Wednesday, July 16, 2014

The Unbearable Lightness of Freedom


 MAR.15.2013
The cinematic moment which symbolizes for me  loss of freedom is when Tomas, the protagonist in the film The Unbearable lightness of Being, 1988  ( based on the novel by Milan Kundera 1984 ),  returns to Czechoslovakia from the west, after the Soviet invasion, and his passport is confiscated at the border, leaving him stranded.

This is not a dramatic scene, quite the contrary, it presents a routine transaction, but the power here is in the implications of the trivial act:  not having a passport means that you are stranded and no longer free to come and go as you wish.  Perhaps I was so moved by this scene because it reminded me of different occasions when I too felt a loss of freedom. One example is when, at the end of the first day of basic training, I realized that no, I could not go home: I had to stay in the army for 20 more  months.

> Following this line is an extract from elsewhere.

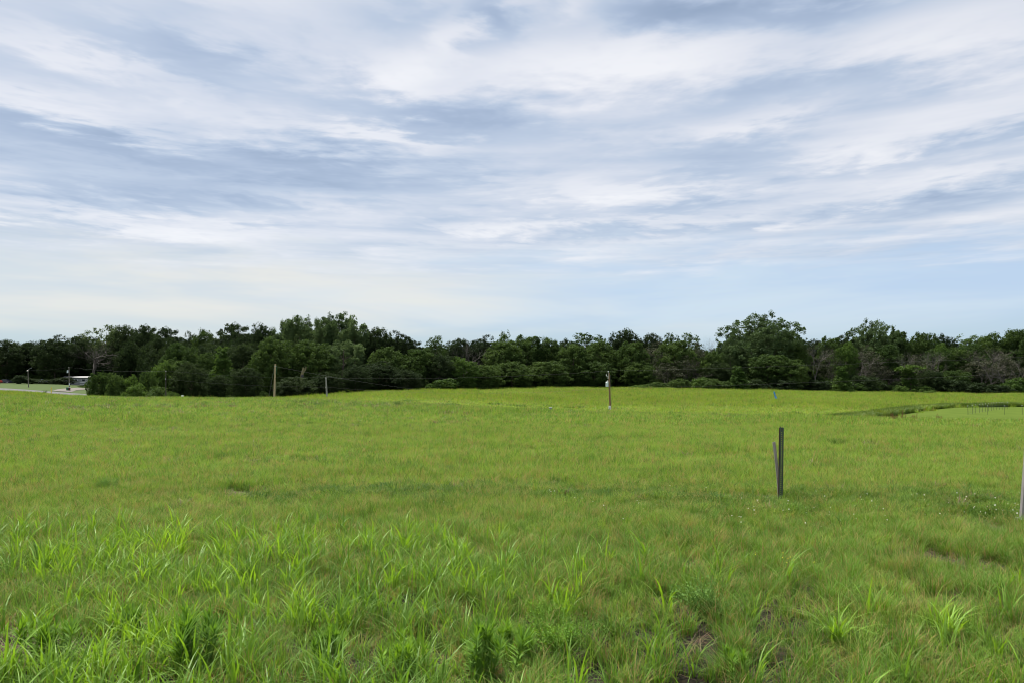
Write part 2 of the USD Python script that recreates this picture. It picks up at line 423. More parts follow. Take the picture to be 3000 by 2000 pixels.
concrete_look = plain_look('concrete_look', (0.34, 0.35, 0.36), 0.9, var=0.2, scale=22.0, bump=0.4)
white_look = plain_look('white_paint_look', (0.72, 0.72, 0.70), 0.5, var=0.06)
offwhite_look = plain_look('weathered_siding_look', (0.2, 0.21, 0.2), 0.7, var=0.15, scale=1.5)
roof_look = plain_look('grey_roof_look', (0.06, 0.06, 0.064), 0.6, var=0.2, scale=2.0)
glass_dark_look = plain_look('dark_window_look', (0.015, 0.018, 0.02), 0.08, var=0.1)
black_look = plain_look('black_mark_look', (0.02, 0.02, 0.025), 0.6, var=0.1)
blue_look = plain_look('blue_plastic_look', (0.015, 0.24, 0.72), 0.4, var=0.15, scale=5.0)
green_bin_look = plain_look('green_bin_look', (0.012, 0.085, 0.045), 0.45, var=0.1)
maroon_look = plain_look('maroon_bin_look', (0.11, 0.025, 0.022), 0.45, var=0.1)
yellow_look = plain_look('yellow_plastic_look', (0.65, 0.52, 0.08), 0.5, var=0.1)
car_white_look = plain_look('white_car_look', (0.70, 0.71, 0.72), 0.25, var=0.03)
car_dark_look = plain_look('dark_car_look', (0.025, 0.028, 0.04), 0.25, var=0.05)
car_red_look = plain_look('red_car_look', (0.32, 0.03, 0.02), 0.25, var=0.05)
tyre_look = plain_look('tyre_look', (0.015, 0.015, 0.015), 0.8, var=0.1)
rim_look = plain_look('rim_look', (0.4, 0.4, 0.42), 0.35, 0.7, var=0.05)
tan_look = plain_look('tan_broken_wood_look', (0.13, 0.11, 0.055), 0.9, var=0.35, scale=3.0)
box_look = plain_look('grey_green_box_look', (0.14, 0.16, 0.17), 0.5, var=0.1)


def ground_look():
    m = Nodes()
    pos = m.add('geometry', 'position')
    x = m.add('separate_xyz', 'x', vector=pos)
    y = x[:-1] + 'y'
    r = m.math('sqrt', m.math('add', m.math('multiply', x, x), m.math('multiply', y, y)))
    n1 = m.noise(pos, 2.2, 6.0, 0.6)
    n2 = m.noise(pos, 0.12, 5.0, 0.6)
    n3 = m.noise(pos, 30.0, 4.0, 0.6)
    soil = m.ramp(n3, [(0.3, (0.007, 0.006, 0.0035)), (0.55, (0.013, 0.0105, 0.006)), (0.75, (0.030, 0.022, 0.012))])
    thatch = m.ramp(m.math('multiply_add', n3, 0.5, m.math('multiply', n1, 0.5)), [(0.35, (0.025, 0.030, 0.010)), (0.5, (0.055, 0.055, 0.020)), (0.65, (0.11, 0.08, 0.045))])
    green = m.ramp(m.math('multiply_add', n2, 0.6, m.math('multiply', n1, 0.4)), [(0.35, (0.075, 0.115, 0.018)), (0.5, (0.11, 0.150, 0.024)), (0.65, (0.16, 0.175, 0.036))])
    near = m.smooth(m.math('multiply_add', m.math('subtract', n1, 0.5), 9.0, r), 6.5, 12.0)
    far = m.smooth(r, 18.0, 60.0)
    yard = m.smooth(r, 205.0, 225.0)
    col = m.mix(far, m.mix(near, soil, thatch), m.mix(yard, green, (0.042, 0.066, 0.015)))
    bmp = m.add('bump', 'normal', height=n3, strength=0.6, distance=0.03)
    return m.make('/World/Looks/ground_look', surface=m.add('principled_bsdf', 'BSDF', base_color=col, roughness=0.95, specular_ior_level=0.15, normal=bmp))


def lawn_look():
    m = Nodes()
    pos = m.add('geometry', 'position')
    n1 = m.noise(pos, 0.25, 5.0, 0.6)
    n3 = m.noise(pos, 9.0, 4.0, 0.7)
    col = m.ramp(m.math('multiply_add', n3, 0.45, m.math('multiply', n1, 0.55)), [(0.35, (0.053, 0.081, 0.0165)), (0.5, (0.067, 0.099, 0.020)), (0.65, (0.083, 0.110, 0.023))])
    bmp = m.add('bump', 'normal', height=n3, strength=0.8, distance=0.05)
    return m.make('/World/Looks/lawn_look', surface=m.add('principled_bsdf', 'BSDF', base_color=col, roughness=1.0, specular_ior_level=0.0, normal=bmp))


road_look = plain_look('road_look', (0.062, 0.061, 0.062), 0.9, var=0.15, scale=0.8)
drive_look = plain_look('gravel_drive_look', (0.095, 0.085, 0.07), 0.95, var=0.2, scale=1.0)

# ------------------------------------------------------------------ land
radii = np.concatenate([[0.0], np.geomspace(0.8, 500, 230), np.geomspace(560, 6000, 14)])
phis = np.linspace(0, 2 * np.pi, 577)[:-1]
RR, PP = np.meshgrid(radii[1:], phis, indexing='ij')
gx, gy = RR * np.sin(PP), RR * np.cos(PP)
gz = height(gx, gy)
gv = np.vstack([[[0, 0, float(height(0, 0))]], np.stack([gx, gy, gz], -1).reshape(-1, 3)])
npn = len(phis)
i, j = np.meshgrid(np.arange(len(radii) - 2), np.arange(npn), indexing='ij')
a, b = 1 + i * npn + j, 1 + i * npn + (j + 1) % npn
c2, d2 = a + npn, b + npn
gf = np.vstack([np.stack([a, d2, c2], -1).reshape(-1, 3), np.stack([a, b, d2], -1).reshape(-1, 3), np.stack([np.zeros(npn, int), 1 + (np.arange(npn) + 1) % npn, 1 + np.arange(npn)], 1)])
gf = gf[:, ::-1] if np.cross(gv[gf[0, 1]] - gv[gf[0, 0]], gv[gf[0, 2]] - gv[gf[0, 0]])[2] < 0 else gf
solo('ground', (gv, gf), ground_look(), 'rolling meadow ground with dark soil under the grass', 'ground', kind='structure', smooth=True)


def sheet(poly, lift, step, skirt=0.3):
    """A sheet that follows the land inside a polygon, with edges turned down into the ground."""
    x0, y0, x1, y1 = poly.bounds
    pts = [np.array(poly.exterior.segmentize(step).coords)[:-1]]
    X, Y = np.meshgrid(np.arange(x0, x1, step), np.arange(y0, y1, step))
    inner = contains_xy(poly.buffer(-step * 0.4), X.ravel(), Y.ravel())
    pts.append(np.stack([X.ravel()[inner], Y.ravel()[inner]], 1))
    p = np.vstack(pts)
    from scipy.spatial import Delaunay
    tri = Delaunay(p).simplices
    cen = p[tri].mean(1)
    tri = tri[contains_xy(poly, cen[:, 0], cen[:, 1])]
    v = np.column_stack([p, height(p[:, 0], p[:, 1]) + lift])
    cr = np.cross(v[tri[:, 1]] - v[tri[:, 0]], v[tri[:, 2]] - v[tri[:, 0]])[:, 2]
    tri[cr < 0] = tri[cr < 0][:, ::-1]
    n = len(pts[0])
    low = v[:n] - [0, 0, skirt]
    k = np.arange(n)
    side = np.vstack([np.stack([k, (k + 1) % n, len(v) + k], 1), np.stack([(k + 1) % n, len(v) + (k + 1) % n, len(v) + k], 1)])
    return np.vstack([v, low]), np.vstack([tri, side])


lawn_corner = [hit(2790, 1193, 60), hit(2720, 1200, 60), hit(2600, 1219, 60), hit(2470, 1237, 60)]
LAWN = Polygon([tuple(p[:2]) for p in lawn_corner] + [(46, 84), (120, 84), (140, 172), tuple(hit(3000, 1190, 90)[:2] + [20, -2]), tuple(hit(3000, 1191, 90)[:2])])
if not LAWN.is_valid:
    LAWN = LAWN.buffer(0)
solo('mown_lawn', sheet(LAWN, 0.07, 1.6), lawn_look(), 'short mown lawn laid out inside the tall grass', 'lawn', kind='structure', smooth=True)


def band(points, width, lift, path):
    line = shapely.LineString(points).buffer(width / 2, cap_style='flat')
    return sheet(line, lift, 1.5)


road_mid = [(-260, 246), (-215, 244), (-152, 241.5), (-130, 241.5), (-110, 241.5), (-60, 236), (-10, 225)]
solo('road', band(road_mid, 8.0, 0.10, 'road'), road_look, 'grey two lane road crossing the far left behind the field', 'road', kind='structure', smooth=True)
p0, p1 = hit(0, 1119, 250), hit(48, 1121, 250)
solo('driveway', band([(p0[0] - 25, p0[1]), tuple(p0[:2]), tuple(p1[:2])], 9.0, 0.10, 'drive'), drive_look, 'pale gravel driveway by the parked cars at far left', 'driveway', kind='structure', smooth=True)
p0, p1 = hit(182, 1147, 240), hit(207, 1139, 240)
solo('driveway', band([tuple(hit(180, 1146, 235)[:2]), tuple(hit(196, 1141, 240)[:2]), tuple(hit(214, 1138, 240)[:2] + [0, 8])], 5.0, 0.14, 'drive'), drive_look, 'short gravel drive entrance beside the green bin', 'driveway', kind='structure', smooth=True)

# ------------------------------------------------------------------ trees
def sphere_dirs(rng, n, up=0.0):
    d = rng.normal(size=(n, 3))
    d /= np.linalg.norm(d, axis=1, keepdims=True)
    d[:, 2] += up
    return d / np.linalg.norm(d, axis=1, keepdims=True)


def leaf_cards(rng, c, n, size):
    """A folded leaf-spray card at every centre."""
    N = len(c)
    n = n / (np.linalg.norm(n, axis=1, keepdims=True) + 1e-9)
    t = np.cross(n, rng.normal(size=(N, 3)))
    t /= np.linalg.norm(t, axis=1, keepdims=True) + 1e-9
    b = np.cross(n, t)
    s = (size * rng.uniform(0.6, 1.3, N))[:, None]
    w = s * rng.uniform(0.35, 0.75, N)[:, None]
    v = np.stack([c - t * s * 0.5, c + b * w * 0.5 + n * s * 0.08, c + t * s * 0.5 - n * s * 0.15, c - b * w * 0.5 + n * s * 0.08], 1).reshape(-1, 3)
    k = np.arange(N)[:, None] * 4
    return v, np.vstack([k + [0, 1, 2], k + [0, 2, 3]])


def crown(seed, lobes, leaves, size, clump_r=1.1, per=70, gap=0.0, up=0.15):
    per, clump_r = max(14, per // 2), clump_r * 0.8
    # lobes: (x, y, z, rx, ry, rz). Clumps of leaf cards sit on and in the lobes; light comes in between them.
    rng = np.random.default_rng(seed)
    lobes = np.array(lobes, float)
    area = (lobes[:, 3] * lobes[:, 4] * lobes[:, 5]) ** (2 / 3)
    total = max(1, leaves // per)
    pieces_c, pieces_n = [], []
    for L, k in zip(lobes, np.maximum(3, (total * area / area.sum()).astype(int))):
        d = sphere_dirs(rng, k, 0.25)
        cc = L[:3] + d * L[3:] * rng.uniform(0.78, 1.02, (k, 1))
        if gap:
            cc = cc[rng.random(len(cc)) > gap]
        for c0 in cc:
            r = clump_r * rng.uniform(0.6, 1.35)
            m = int(per * rng.uniform(0.6, 1.4))
            e = sphere_dirs(rng, m, up)
            q = c0 + e * r * (rng.random((m, 1)) ** 0.45) * [1.1, 1.1, 0.9]
            pieces_c.append(q)
            pieces_n.append(e + rng.normal(scale=0.45, size=(m, 3)) + [0, 0, 0.3])
    c, n = np.vstack(pieces_c), np.vstack(pieces_n)
    keep = c[:, 2] > 0.05
    return leaf_cards(rng, c[keep], n[keep], size)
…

To this day whenever I recollect this scene from  The Unbearable I feel a pang of anxiety not unlike the one experienced when I first watched the film. But I find it hard to envision the picture of me, the unhappy  18 year old girl who could not go home. Although The Unbearable is a poignant film, it is hard to explain why  this  short scene remains more vivid in my mind than my own experience.

Wayne C. Booth in the Rhetoric of Fiction stresses the importance of Showing over Telling in fiction, and we all are familiar with the old saying  that one picture is worth a thousand words.

However, I believe that the strength of this scene is not only in the visuals: confiscating a  passport is a symbol of the arbitrariness of the totaliterian regime and the helplessness of the individual, who is stripped of a most basic freedom, in this case the freedom of mobility. 

 Sometimes we remember meaningful events that we have not personally experienced. Here I have appropriated the memory of life in post-invasion Czechoslovakia.  My family history provides me with an even stronger memory, my father left Nazi Germany in 1934 when he was 21 year old and never got to see his parents and his younger brother. They  were not free to leave Germany or to get a certificate to come to Israel, and they perished in the camps.

Whenever I think of  that  scene at the border, it gives me a chance to reenact, in a small way, that exact moment when freedom is taken away. Lucky for me I can push away the memory and go on with my life, I should not forget those who are not so fortunate.